During his gastronomy career spanning longer than three decades, Enrico Crippa worked together with some of the best European chefs. These include Christian Willer from Palme d'Or in Cannes, Gislaine Arabian from Ledoyen in Paris, Antoine Westermann from Buerehiesel in Strasbourg and Ferran Adria from elBulli in Roses, Spain. The North Italian chef mentions his time spent with the culinary legend Gualtiero Marchesi in Milan, and his years in Japan where he lived and worked in the mid-1990s. All these influences are clearly visible in his work. Crippa has been the president of the Italian Academy des Bocuse d’Or since 2017.

Mr. Crippa, this is not the first time you have visited Budapest, having been several times in the past few years and, as you said once in an interview, you always had a good time here. What do you like so much about Hungary and the capital?
Budapest always had the impression of a magical but also mysterious metropolis in my eyes. Maybe it’s the fact that I have always been here in the winter, but the atmosphere I experience here always makes me feel like I’m stuck in a spy movie. There is suspense in the air.

Is that true for Hungarian gastronomy too?
The most fascinating thing about Hungarian gastronomy for me is that it gives us a good overview about the history of your country. The classical dishes are particularly nutritious – this speaks of a rather agricultural lifestyle. People used to work hard and for that they needed food rich in calories, which would give them the necessary energy. It’s also a kitchen that uses a lot of meat. In Italy we work a lot with vegetables, but when I was here in Hungary for the first time they explained to me that the first thing a proper meal requires was meat. Of course, this has changed over time, people’s lifestyle changed, and in the meantime the trend moved on towards lighter meals as well. However, the roots of the tradition are still there. I think that for Hungarian chefs it’s important not to neglect the traditional Hungarian ingredients.

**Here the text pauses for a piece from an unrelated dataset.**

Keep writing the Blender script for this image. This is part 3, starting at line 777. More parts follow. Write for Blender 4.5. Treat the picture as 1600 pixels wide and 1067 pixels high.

As a member of the “Volkswagen Dining Guide” committee you took part in deciding about the best Hungarian restaurant this year. What was your job exactly?
I have been to Budapest about four or five times in total, on the last occasion even for a whole week. I tested many different restaurants. It was important for me to visit each place several times. You can’t get a full picture by making only one visit. People working in a restaurant are only people – everyone can make mistakes or have a bad day. However, by visiting several times I got a broader spectrum of experiences and I was able to make a more reliable judgement.

The places you visited were already the best restaurants, since a pre-selection had already been done: Are the differences between the best ones not so obvious? What were the criteria you paid special attention to?
In order to decide who the best of the best is, we have to take a closer look at details. Of course, the first thing was food, then the service and the restaurant’s atmosphere. I also paid a lot of attention to how other guests around me were feeling. Did they look happy? Then this must be a good restaurant. I tried to focus on the Hungarian guests and not tourists, after all, they should be the ones who should enjoy their own country’s cuisine most of all.

You are considered a real artist when it comes to presenting your dishes – colours, textures, positioning on the plate – nothing is left to chance with you. In your experience, does visual quality also play a large role in Hungarian top cuisine?
First of all, this has to do with my personal style. For me the aesthetics of my dishes, but also the choreography of serving them is very important. Of course, quality and taste of the food should come first, everything else is just on top of that. I cannot make a verdict about Hungary as a whole: in my experience this was a question of the location, whether you are in the city or in the countryside, maybe just in your backyard garden. I am influenced by the changing of the seasons and what nature is offering at the moment. It all has an influence on what I put on the plate. When I am in my own garden, the location is a source of inspiration for me – there are so many colours and shapes. Besides that my personality and my mood have also influence on my creations.

# Enrico Crippa earned his third Michelin star with the Piazza Duomo restaurant

We could say that you are the real expert when it comes to Michelin stars – after all, you have earned three already by yourself. Since 2018 we also have a two-star restaurant in Hungary, the Onyx. What could the Hungarians still do to continue this positive development?
First of all I think that it’s important for Hungarian chefs to deal more intensively with traditional Hungarian ingredients. The national cuisine is based on these and only by using them will they be able to show the world what it means to eat Hungarian food. The second thing is that chefs are responsible for cultivating the palate of their own compatriots. This will be a long process, which will happen in small steps, during which restaurants and consumers will have to get closer to each other. I would like to advise against orientating towards foreign cuisines. Hungary has its own history and its own traditions in the kitchen, and you should take that as a base.